*DATASET CONTENT:*
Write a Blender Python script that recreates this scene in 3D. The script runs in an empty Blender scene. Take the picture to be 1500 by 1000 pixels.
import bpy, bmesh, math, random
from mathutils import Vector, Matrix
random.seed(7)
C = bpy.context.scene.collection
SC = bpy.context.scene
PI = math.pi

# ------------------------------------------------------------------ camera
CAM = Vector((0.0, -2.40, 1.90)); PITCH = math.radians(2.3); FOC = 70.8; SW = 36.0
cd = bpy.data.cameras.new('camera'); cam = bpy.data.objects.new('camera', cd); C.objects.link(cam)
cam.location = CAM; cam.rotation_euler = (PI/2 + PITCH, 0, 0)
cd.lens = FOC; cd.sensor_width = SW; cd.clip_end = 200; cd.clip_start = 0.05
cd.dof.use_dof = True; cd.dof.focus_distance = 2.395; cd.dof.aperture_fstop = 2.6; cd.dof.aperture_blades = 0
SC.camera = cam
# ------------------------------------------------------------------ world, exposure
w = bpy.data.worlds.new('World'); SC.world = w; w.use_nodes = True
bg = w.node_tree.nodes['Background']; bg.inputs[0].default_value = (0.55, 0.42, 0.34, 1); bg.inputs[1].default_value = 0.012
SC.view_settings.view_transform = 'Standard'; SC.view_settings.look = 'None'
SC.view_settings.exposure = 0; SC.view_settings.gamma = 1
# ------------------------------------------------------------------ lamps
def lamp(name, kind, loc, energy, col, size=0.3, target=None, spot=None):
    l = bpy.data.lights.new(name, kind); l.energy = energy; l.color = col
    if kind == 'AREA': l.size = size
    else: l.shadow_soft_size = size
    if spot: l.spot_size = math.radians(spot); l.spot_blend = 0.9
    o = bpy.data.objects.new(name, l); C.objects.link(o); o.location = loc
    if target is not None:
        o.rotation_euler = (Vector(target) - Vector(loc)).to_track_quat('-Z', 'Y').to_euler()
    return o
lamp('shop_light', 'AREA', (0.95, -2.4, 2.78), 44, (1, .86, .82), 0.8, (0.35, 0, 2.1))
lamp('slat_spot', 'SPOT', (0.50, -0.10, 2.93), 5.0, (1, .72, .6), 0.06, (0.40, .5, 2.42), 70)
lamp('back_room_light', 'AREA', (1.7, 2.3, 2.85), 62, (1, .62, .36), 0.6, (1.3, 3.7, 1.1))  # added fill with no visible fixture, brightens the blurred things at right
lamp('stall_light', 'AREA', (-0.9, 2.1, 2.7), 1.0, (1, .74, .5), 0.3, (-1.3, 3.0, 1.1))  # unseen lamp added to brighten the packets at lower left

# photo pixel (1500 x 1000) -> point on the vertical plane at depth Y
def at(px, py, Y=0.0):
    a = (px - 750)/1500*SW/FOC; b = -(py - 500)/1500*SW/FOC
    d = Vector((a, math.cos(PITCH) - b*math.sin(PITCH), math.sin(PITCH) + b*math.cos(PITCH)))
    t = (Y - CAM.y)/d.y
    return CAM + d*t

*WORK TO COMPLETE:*
Return, please, the lines of the data from the first through the line containing "PI = math.pi", both kept, exactly as they stand and nothing more.

*WRITTEN RESPONSE:*
Write a Blender Python script that recreates this scene in 3D. The script runs in an empty Blender scene. Take the picture to be 1500 by 1000 pixels.
import bpy, bmesh, math, random
from mathutils import Vector, Matrix
random.seed(7)
C = bpy.context.scene.collection
SC = bpy.context.scene
PI = math.pi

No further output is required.